Nesses devaneios involuntários, inicio um processo de autocondenação logo cessado ao me convencer, tão rapidamente, de que são dádivas divinas em resposta à minha constante conexão com Deus. Em situações dessas é a quem primeiro clamo. Foi aflando esse sopro do Criador que resisti à notícia mais dolorosa da minha vida, há exatos dois anos, completados neste 29 de janeiro.

Não, não foi fácil esse duo anual! Não vi outra alternativa de encarar essa realidade senão me apegar ao pequeno grão de mostarda que conservo no meu interior, legado de minha mãe, que, coincidentemente, vivera a mesma situação 20 anos antes com nosso irmão caçula. E superou com uma dignidade impressionante, ainda fortalecendo os 10 filhos que ficaram a lhe dar suporte, mas, paradoxalmente, ela é quem dá suporte a todos.

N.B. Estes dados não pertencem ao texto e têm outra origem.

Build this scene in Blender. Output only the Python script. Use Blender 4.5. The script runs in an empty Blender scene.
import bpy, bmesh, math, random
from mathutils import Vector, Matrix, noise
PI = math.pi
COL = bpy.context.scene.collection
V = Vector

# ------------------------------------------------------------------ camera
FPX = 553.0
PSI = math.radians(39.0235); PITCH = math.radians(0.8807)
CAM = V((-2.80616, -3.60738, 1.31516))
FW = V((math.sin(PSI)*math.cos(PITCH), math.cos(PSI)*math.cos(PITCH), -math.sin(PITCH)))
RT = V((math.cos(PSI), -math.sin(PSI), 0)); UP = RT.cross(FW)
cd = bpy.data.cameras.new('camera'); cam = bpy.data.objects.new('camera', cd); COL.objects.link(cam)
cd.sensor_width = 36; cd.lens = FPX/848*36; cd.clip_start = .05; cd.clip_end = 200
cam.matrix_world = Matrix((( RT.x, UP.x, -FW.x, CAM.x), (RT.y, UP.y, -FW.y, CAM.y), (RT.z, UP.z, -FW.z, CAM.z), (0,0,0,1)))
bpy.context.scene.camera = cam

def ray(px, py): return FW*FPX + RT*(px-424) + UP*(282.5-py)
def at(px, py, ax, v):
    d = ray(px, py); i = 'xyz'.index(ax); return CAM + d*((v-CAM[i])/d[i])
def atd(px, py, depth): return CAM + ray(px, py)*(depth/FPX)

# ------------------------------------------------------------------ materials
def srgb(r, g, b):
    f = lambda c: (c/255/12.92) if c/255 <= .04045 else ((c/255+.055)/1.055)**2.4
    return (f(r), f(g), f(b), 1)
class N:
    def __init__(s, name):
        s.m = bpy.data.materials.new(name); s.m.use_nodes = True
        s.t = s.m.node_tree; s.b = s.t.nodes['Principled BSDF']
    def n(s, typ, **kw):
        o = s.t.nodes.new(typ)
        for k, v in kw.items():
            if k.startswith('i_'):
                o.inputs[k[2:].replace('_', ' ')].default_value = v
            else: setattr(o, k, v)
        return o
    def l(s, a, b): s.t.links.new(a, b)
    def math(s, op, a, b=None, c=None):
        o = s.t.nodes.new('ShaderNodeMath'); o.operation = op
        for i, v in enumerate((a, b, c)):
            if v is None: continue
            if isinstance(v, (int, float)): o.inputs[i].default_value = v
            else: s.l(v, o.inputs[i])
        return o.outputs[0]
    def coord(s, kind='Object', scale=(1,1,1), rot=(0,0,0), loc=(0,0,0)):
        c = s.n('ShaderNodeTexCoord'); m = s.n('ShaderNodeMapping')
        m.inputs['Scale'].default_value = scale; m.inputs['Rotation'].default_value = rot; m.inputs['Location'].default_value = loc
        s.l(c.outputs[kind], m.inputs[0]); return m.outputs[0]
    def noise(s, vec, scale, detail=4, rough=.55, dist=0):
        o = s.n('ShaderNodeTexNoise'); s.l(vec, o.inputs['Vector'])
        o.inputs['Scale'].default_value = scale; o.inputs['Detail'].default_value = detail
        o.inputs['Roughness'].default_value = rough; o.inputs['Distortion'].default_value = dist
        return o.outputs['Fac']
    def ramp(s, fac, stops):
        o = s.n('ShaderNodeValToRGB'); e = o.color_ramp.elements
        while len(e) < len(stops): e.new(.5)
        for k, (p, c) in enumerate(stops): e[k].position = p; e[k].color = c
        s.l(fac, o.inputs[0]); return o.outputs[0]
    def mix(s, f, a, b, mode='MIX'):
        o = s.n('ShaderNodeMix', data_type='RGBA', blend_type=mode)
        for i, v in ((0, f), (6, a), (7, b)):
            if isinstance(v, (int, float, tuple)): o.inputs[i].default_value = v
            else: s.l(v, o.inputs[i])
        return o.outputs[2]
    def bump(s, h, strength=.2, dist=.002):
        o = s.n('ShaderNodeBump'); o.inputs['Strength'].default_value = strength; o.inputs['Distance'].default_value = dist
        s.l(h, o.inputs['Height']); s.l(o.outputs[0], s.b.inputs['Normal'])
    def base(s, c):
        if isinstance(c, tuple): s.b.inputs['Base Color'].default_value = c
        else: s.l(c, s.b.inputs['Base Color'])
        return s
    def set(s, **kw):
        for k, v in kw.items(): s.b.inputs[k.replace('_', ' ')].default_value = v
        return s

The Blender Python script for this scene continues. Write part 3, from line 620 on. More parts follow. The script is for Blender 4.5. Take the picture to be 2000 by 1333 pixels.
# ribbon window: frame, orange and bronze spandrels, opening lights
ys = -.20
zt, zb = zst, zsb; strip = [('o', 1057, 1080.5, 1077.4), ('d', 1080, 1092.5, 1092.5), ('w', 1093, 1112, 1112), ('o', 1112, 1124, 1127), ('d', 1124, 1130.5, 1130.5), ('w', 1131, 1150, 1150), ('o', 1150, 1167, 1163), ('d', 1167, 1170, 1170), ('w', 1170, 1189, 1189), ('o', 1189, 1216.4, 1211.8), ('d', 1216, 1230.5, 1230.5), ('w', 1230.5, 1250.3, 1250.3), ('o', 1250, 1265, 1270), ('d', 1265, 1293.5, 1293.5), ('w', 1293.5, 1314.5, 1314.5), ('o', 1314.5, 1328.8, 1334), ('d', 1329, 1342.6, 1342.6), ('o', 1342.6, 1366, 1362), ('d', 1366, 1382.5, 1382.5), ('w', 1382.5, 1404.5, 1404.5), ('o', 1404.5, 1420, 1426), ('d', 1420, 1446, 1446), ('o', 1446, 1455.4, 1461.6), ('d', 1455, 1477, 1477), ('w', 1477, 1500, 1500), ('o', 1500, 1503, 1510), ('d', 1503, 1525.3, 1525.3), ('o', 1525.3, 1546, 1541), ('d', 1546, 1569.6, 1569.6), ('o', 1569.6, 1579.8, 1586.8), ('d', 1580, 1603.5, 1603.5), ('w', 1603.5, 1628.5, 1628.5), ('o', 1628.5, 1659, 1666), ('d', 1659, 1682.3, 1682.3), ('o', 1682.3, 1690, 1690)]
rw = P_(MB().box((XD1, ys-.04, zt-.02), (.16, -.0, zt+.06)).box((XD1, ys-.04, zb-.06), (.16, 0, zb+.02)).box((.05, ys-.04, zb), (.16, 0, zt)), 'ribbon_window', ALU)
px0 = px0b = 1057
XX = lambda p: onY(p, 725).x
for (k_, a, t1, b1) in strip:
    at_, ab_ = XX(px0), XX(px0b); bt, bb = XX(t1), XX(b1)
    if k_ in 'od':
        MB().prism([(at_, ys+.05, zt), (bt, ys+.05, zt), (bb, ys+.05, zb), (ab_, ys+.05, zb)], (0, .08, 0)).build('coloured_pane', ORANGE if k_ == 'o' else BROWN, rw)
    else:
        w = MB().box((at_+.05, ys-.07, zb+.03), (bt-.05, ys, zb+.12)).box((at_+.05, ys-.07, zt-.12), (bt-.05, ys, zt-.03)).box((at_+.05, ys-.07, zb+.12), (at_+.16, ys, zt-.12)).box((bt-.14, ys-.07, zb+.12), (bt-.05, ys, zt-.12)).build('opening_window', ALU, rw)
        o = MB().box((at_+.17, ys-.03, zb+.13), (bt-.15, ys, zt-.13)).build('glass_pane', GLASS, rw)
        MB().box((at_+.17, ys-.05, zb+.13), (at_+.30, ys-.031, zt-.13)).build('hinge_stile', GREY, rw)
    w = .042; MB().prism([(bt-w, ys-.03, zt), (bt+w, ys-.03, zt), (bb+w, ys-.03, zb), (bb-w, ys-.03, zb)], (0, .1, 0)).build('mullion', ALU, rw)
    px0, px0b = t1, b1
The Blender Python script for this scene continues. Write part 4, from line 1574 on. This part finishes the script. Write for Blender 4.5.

Neste dia de tanta saudade, resolvi não sofrer, não chorar, embora, vez em quando, os olhos ameaçassem marejar. Quando o pensamento insistia em trazer detalhes dessa data amarga, pedi muito a Deus que não sentisse sofrimento, apenas saudade. Saudade sem dor. E como senti saudades de Glauber pedindo, indiretamente, que eu lhe preparasse um suco! “E o suco do pai?”.

Recordei muito, neste 29 de janeiro, o dia em que ele tirou, com muita sensibilidade, a foto de um cogumelo do nosso antigo jardim, que tomava toda proporção da frente da casa até o portão de entrada da garagem. Essa foto emoldura a tela do meu celular. Enviei-a, na época, ao MAISPB, que a publicou. Não há como esquecer a doçura com que Glauber nos tratava, mesmo em situações que se via contrariado.

O sonho de Glauber era fazer uma tatuagem, encontrando nossa resistência, primeiramente da mãe, a quem costumava pedir o aval. A uma semana de sua partida eterna, começou a chegar aqui em casa de calça comprida. Não desconfiei de nada. “Glauber fez uma tatuagem na perna”, disse-me Margarida, quatro dias antes. Estávamos acabando de almoçar, não lhe disse nada, repreensão nenhuma. Nem disfarcei minha tristeza.

No impacto da dor, sem ânimo de paliar a pusilanimidade, acovardei-me e também não o vi, inerte, no seu quarto de despedida.